Ce n’est pas tant le contenu des songes qui importe, ni même leur survivance illusoire au réveil, mais la conscience, ténue, fugitive, qu’il y a eu rêve, qu’il s’est joué quelque chose d’autre, dans l’ombre, avant que la lumière ne vienne balayer les traces. Nous croyons sortir du sommeil, nous croyons écrire, nommer, dresser l’inventaire, mais nous ne faisons que prolonger, dans une couche plus mince, plus fragile, le tissu ancien des rêves.

Il n’y a pas d’éveil. Il n’y a pas plus d’éveil que de commencement. Le mot même d’origine suffit à nous effondrer. J’avais dix ans, à peine, qu’un maître, une fois, osa parler du néant premier. Je suis tombé, foudroyé, non par le vide, mais par l’idée, déjà, qu’il pût y avoir un seuil, une brèche, un passage.

Ce fut le début de la fuite dans la pensée, dans l’abîme de la conscience. Depuis lors, tout ce qui est m’apparaît, par une évidence intraitable, comme seul, séparé, irréductible. Le lien est accident, la solitude, la règle. Ceux qu’unit le bruit, la liesse ou l’oubli, je ne peux les rejoindre. Reste la lecture, reste l’écriture, brèves reconnaissances de détresses mutuelles.

Kafka, Proust, ces fleuves d’insomnie, nous rappellent que l’on ne dresse pas de digues contre le flot, qu’il faut, à défaut d’autre recours, consentir à s’y perdre.

L’insomnie est notre état véritable. L’écriture, son geste survivant.

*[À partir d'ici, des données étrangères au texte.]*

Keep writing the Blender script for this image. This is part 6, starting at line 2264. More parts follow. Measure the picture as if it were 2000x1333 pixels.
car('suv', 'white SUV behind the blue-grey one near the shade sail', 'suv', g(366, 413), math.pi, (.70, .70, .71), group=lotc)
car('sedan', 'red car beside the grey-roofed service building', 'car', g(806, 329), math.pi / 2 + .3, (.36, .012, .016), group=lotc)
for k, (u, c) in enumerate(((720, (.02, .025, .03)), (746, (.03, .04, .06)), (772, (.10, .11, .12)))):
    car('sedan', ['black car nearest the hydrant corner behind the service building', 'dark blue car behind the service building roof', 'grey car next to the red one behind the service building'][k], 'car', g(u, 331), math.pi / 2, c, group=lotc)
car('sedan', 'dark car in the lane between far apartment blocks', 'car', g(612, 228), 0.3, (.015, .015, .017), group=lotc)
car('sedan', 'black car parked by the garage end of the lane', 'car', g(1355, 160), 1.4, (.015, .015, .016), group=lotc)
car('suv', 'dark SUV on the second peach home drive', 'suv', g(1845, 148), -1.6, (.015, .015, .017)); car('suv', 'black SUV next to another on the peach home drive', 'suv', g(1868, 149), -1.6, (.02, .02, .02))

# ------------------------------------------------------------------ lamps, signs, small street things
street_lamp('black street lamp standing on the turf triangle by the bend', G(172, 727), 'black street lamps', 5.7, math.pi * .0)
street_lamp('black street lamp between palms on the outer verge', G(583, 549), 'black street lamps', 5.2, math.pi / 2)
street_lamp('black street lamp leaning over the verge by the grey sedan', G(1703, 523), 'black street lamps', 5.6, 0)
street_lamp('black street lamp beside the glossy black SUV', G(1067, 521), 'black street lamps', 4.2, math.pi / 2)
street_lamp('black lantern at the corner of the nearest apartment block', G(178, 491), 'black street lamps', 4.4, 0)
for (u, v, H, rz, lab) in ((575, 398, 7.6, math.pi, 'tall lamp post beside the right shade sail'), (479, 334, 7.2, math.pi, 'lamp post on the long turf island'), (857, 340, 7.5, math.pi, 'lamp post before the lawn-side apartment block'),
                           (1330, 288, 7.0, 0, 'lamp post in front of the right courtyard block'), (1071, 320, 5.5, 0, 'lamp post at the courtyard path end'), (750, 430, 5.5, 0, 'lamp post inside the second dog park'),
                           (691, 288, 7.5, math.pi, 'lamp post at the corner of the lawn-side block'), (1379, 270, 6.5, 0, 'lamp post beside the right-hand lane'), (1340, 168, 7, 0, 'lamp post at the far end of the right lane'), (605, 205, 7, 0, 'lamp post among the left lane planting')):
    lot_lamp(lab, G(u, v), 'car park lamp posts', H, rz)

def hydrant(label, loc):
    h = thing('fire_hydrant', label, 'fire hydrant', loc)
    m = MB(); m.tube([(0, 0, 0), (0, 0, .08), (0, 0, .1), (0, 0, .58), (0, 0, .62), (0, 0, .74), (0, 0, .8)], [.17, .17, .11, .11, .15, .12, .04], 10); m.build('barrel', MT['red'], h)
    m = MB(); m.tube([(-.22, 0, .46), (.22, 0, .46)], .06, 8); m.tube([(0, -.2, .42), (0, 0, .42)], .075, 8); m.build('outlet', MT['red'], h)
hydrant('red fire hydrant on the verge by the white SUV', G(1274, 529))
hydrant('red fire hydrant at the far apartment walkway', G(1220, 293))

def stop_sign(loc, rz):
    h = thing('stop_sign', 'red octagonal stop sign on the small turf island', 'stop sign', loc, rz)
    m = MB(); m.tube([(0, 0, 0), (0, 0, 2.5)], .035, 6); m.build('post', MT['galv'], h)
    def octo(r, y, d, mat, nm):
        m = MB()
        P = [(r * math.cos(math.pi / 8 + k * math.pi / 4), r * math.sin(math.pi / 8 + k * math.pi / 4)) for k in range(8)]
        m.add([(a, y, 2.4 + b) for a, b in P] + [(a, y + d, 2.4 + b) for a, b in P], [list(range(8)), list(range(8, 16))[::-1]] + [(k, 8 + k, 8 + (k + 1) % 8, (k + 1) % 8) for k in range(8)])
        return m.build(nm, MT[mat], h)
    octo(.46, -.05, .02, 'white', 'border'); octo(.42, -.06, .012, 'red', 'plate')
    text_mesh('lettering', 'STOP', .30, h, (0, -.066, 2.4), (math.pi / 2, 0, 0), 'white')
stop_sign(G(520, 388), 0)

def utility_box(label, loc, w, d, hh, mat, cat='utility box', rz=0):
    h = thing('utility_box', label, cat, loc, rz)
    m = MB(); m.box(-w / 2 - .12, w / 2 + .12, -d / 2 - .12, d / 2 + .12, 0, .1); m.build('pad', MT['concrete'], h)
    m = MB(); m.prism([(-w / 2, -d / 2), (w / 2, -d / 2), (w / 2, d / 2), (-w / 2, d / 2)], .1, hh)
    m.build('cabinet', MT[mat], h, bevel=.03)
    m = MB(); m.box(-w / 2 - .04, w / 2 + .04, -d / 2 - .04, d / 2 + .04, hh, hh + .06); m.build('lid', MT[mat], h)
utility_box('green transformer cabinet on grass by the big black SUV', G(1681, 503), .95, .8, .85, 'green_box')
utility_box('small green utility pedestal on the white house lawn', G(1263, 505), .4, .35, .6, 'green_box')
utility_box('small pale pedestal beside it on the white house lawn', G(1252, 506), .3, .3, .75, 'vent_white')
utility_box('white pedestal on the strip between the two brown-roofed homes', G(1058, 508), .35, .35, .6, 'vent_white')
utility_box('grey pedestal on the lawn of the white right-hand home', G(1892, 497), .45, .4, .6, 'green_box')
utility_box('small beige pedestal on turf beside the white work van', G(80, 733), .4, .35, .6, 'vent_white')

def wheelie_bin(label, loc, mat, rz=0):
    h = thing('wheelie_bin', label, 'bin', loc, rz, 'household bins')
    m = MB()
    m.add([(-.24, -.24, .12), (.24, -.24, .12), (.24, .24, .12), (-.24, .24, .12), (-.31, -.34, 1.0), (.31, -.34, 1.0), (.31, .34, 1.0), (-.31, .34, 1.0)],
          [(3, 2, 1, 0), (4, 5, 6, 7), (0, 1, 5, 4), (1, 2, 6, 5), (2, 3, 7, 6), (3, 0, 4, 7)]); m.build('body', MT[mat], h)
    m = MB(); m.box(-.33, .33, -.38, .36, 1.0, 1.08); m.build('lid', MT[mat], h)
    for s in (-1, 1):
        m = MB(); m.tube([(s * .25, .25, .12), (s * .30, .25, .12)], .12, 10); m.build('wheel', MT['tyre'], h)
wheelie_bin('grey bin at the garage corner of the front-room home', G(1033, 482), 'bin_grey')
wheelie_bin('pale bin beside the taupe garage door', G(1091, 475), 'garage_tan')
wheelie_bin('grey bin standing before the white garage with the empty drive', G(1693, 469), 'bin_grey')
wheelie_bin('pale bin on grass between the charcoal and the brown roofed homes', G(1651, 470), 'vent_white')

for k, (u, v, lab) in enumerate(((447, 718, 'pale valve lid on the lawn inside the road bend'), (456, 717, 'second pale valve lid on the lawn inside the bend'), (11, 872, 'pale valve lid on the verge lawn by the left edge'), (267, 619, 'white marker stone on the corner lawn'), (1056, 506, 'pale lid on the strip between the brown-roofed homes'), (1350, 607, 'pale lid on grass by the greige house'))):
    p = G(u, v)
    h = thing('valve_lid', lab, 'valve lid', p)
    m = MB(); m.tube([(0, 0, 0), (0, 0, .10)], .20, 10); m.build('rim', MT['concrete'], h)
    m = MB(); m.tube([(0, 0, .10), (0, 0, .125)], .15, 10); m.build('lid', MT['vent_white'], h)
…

Un livre n’est qu’un prodige de lisibilité arraché à l’intraduisible.

Que reste-t-il, sinon d’empiler, à même la fatigue, quelques traces, quelques billets, quelques lignes, sans espoir qu’on y revienne, mais par fidélité à ce que l’on n’a pas su abandonner entièrement : l’étrange joie de se savoir vivant encore, même dans la nuit, même pour rien.